Scilens ha scritto:Dunque la logica da seguire non è detto che metta al primo posto la correttezza linguistica.
Questo è vero in generale, ma, personalmente, dubito che si possa chiamare in causa qualche forma di strategia commerciale. Rimanendo sul vago, direi che le piccole e medie imprese possono (potevano) contare su un bacino d’utenza locale, qualche volta provinciale, altre volte addirittura rionale. Il passaparola può piú di un passaggio in televisione.

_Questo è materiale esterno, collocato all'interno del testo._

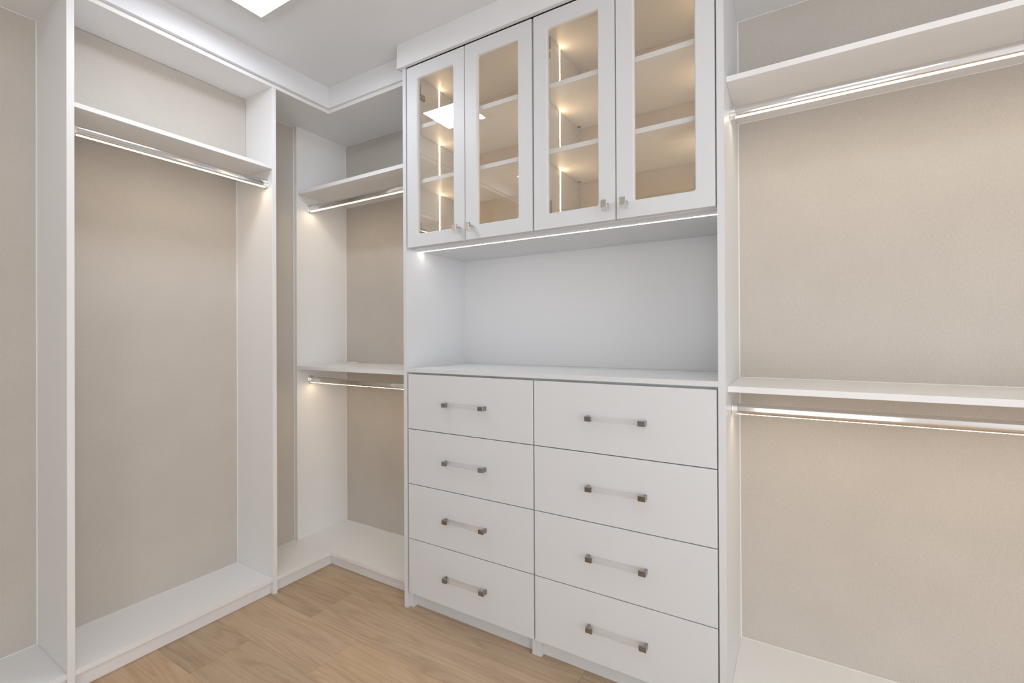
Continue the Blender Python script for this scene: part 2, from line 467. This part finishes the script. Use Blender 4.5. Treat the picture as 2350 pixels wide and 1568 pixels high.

C’è poi da aggiungere che spesso queste ditte sono piú concentrate nella loro attività che nel modo in cui pubblicizzarla. Se consideriamo, poi, che molte furono fondate quando la Rete era ancora di là da venire e la pubblicità potevano farla tutt’al piú sui media locali (peraltro secondo uno schema elementare: nome, attività, indirizzo, numero di telefono), capiamo come un meditato studio promozionale sia, se non improbabile, molto difficile.
Credo che l’«intento d’uso», come correttamente lo chiama Lei, sia da ricercarsi altrove. E qui, a questo punto della discussione, ammetto di non avere piú la certezza del mio primo intervento. Attribuire la forma «cognome + nome d’attività» a un influsso inglese è forse fuori luogo: segnalerebbe una malizia eccessiva per la nostra conoscenza dell’inglese.
Ma c’è di piú. Con tutti i manifesti limiti d’una generalizzazione, si possono individuare, in ordine sparso e senza la pretesa d’essere esaustivi, alcuni moventi. Ci potrebbe essere la tendenza a echeggiare l’uso burocratico: il piccolo imprenditore dà alla sua «creatura» il suo nome, seguendo l’ordine degli elementi (cognome, nome) che lui stesso usa per firmarsi. Oppure si vuole mettere in evidenza l’oggetto dell’attività, collocando il cognome in seconda posizione. Oppure ancora, il titolare, per narcisismo o perché il suo nome, in un modo o nell’altro, è noto, mette il suo cognome in bella mostra.
Sia come sia, direi che su una cosa possiamo essere pienamente d’accordo: che la correttezza grammaticale non sia tenuta in gran conto.